Este día Elfriede cumple catorce años. Ha empezado a llevar el cabello de forma distinta, más adulta. La misma noche, en Kut al-Amara, se realiza un último intento de avituallar a la guarnición británica sitiada. Al amparo de la noche una embarcación fluvial revestida de placas de hierro, cargada de provisiones y tripulada por una unidad especial de voluntarios —compuesta de hombres solteros— ha remontado el Tigris en un desesperado esfuerzo por atravesar inadvertidamente las líneas otomanas y llegar a los cercados. Sin embargo, la embarcación, Julnar, es descubierta y bombardeada por los cuatro costados. Al final embarranca. Edward Mousley escribe en su diario:

A solo unos pocos metros de distancia de aquí fue interceptada por las piezas turcas. Sus oficiales resultaron muertos, el teniente Crowley [sic[146]] fue hecho prisionero, y después la trajeron a la vista de nuestros soldados, que esperaban poder descargar su lastre en el Fuerte, y a la vista también del resto de la guarnición que la observaba desde los tejados de Kut. Ahí se encuentra ahora. Parece que éste es el trágico aunque esperado final del radiante intento que era nuestra última esperanza. La comida que nos queda apenas alcanza hasta mañana.

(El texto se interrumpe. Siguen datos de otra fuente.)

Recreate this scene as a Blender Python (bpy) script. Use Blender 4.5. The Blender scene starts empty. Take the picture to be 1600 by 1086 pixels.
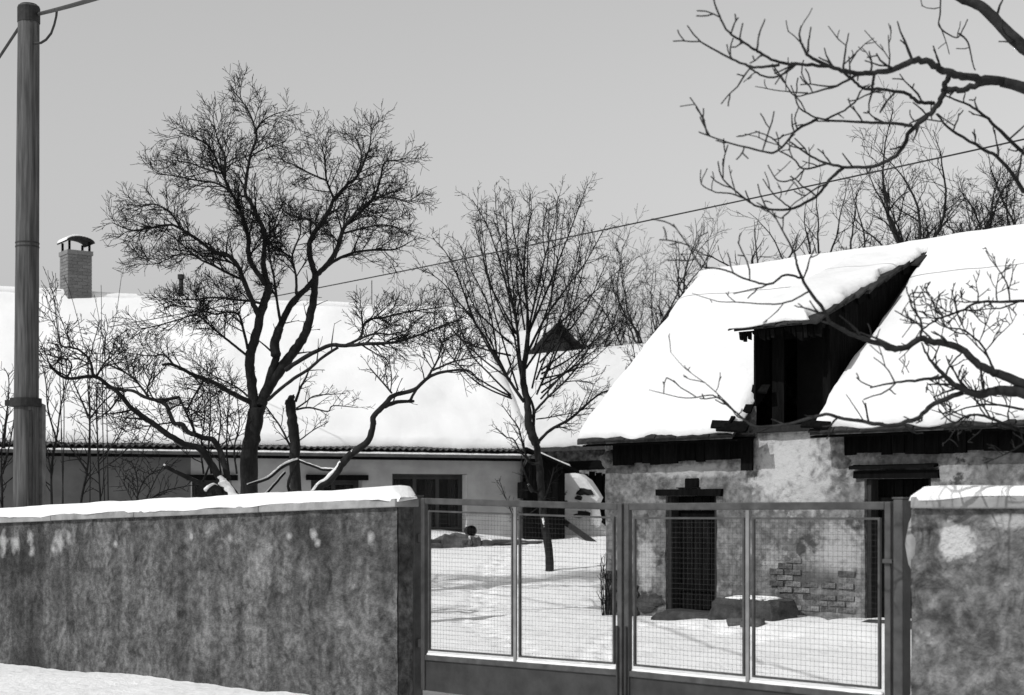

Y uno de estos días Herbert Sulzbach anota en su diario:

Así que las Pascuas de 1916 las pasé en casa, pero por mucho que disfrutara de mis días de permiso no pude evitar cierta nostalgia del frente ni la inquietante sensación de que debería regresar junto a mi batería. Rememorar en el hogar los llamados tiempos de paz resulta bastante sentimental y eso no es lo que uno necesita, precisamente.